My dad taught me the importance of independence. He always taught me to be able to live on my own by teaching me things like using a map and keeping up with him on busy sidewalks. He taught me how to be empathetic and put myself in someone else’s shoes, and he taught me how to be resilient no matter how bad your cards are. Lastly, he taught me that the world doesn’t owe you anything. We’ve all just got to make the best with what we’ve got, and that there is tremendous value in succeeding when the odds are against you. And he taught me how to hang a TV.

Susan Shamie with her father Jack Cattan

Jack Cattan
By Susan Shamie

My dad taught me to be honest and to help others through charity. He believes in working hard and doing the right thing, but he also understands the importance of enjoying life. He taught me that there is a time for work and a time for play and that balance is an important part of living well. Most of all, he taught me that family is very important and should always be valued, supported, and cherished. His kindness, generosity and community work have earned him the respect and admiration of many people while playing tennis, soccer, watching hockey or simply spending time with his family and friends. He continues to inspire us with his energy and spirit. I am proud to say my dad is wonderful. I wish him a long life filled with health, happiness and many beautiful moments together with my mom, his partner for life.

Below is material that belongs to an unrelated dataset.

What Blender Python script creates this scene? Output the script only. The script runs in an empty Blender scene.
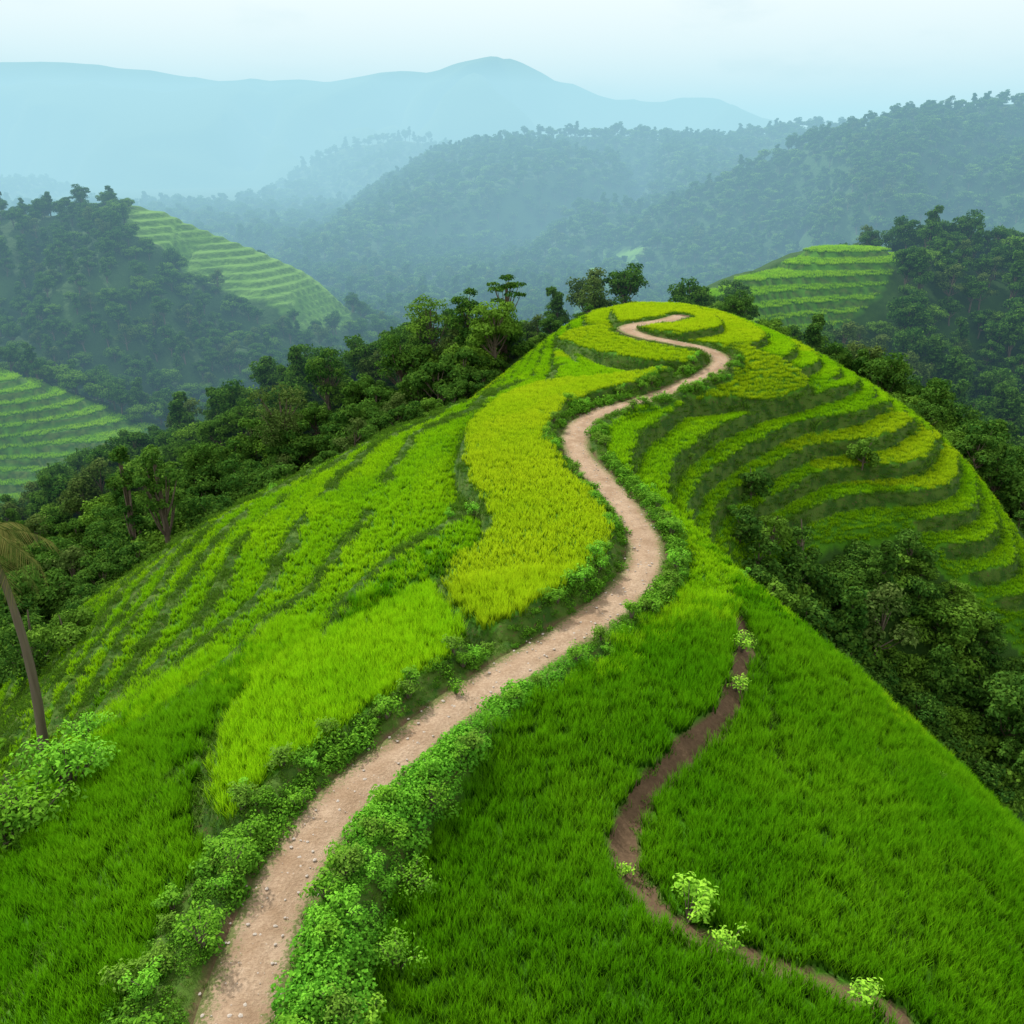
import bpy, math, numpy as np, time
T0=time.time()
rng=np.random.default_rng(7)
# ------------------------------------------------------------------ camera
F=887.0; P=math.radians(22.7); CH=20.0
cp,sp=math.cos(P),math.sin(P)
scene=bpy.context.scene
cam=bpy.data.cameras.new("camera"); co=bpy.data.objects.new("camera",cam); scene.collection.objects.link(co)
cam.sensor_width=36; cam.lens=F/1024*36; cam.clip_end=20000; cam.clip_start=0.1
co.location=(0,0,CH); co.rotation_euler=(math.radians(90)-P,0,0); scene.camera=co
def ray(u,v):
    a=(u-512)/F; b=(v-512)/F
    return np.array([a, cp-b*sp, -sp-b*cp])
# ------------------------------------------------------------------ noise
TB=[rng.random((256,256)) for _ in range(4)]
def vn(x,y,s=0):
    t=TB[s%4]; x=np.asarray(x)+s*17.3; y=np.asarray(y)+s*9.1
    xi=np.floor(x).astype(int); yi=np.floor(y).astype(int); fx=x-xi; fy=y-yi
    fx=fx*fx*(3-2*fx); fy=fy*fy*(3-2*fy)
    a=t[xi&255,yi&255]; b=t[(xi+1)&255,yi&255]; c=t[xi&255,(yi+1)&255]; d=t[(xi+1)&255,(yi+1)&255]
    return (a*(1-fx)+b*fx)*(1-fy)+(c*(1-fx)+d*fx)*fy
def fbm(x,y,s=0,o=4):
    r=0;a=.5
    for i in range(o):
        r=r+a*(vn(x*2**i,y*2**i,s+i)-.5); a*=.5
    return r*2
def ss(a,b,x):
    t=np.clip((x-a)/(b-a),0,1); return t*t*(3-2*t)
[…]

Victor Samuel Franco a’h and his son Samuel V. Franco

Victor Samuel Franco a’h
(of blessed memory)
By Samuel V. Franco

My father, Victor, taught me that integrity isn’t something you announce, it’s something you live quietly, every day, in the way you treat people when no one is watching. He came from a big, complicated, sprawling family, and he carried them all with him, honoring his father’s memory and caring for his mother with the same pride, loyalty and love. But what I remember most vividly is his friendships: the laughter, the stories, the lifelong bonds that showed me friendship is something you earn, build, and protect. My father’s legacy is not only in what he accomplished but in how deeply he loved, how faithfully he showed up, and how many people felt seen and cared for because he was in their lives. I love you, Dad.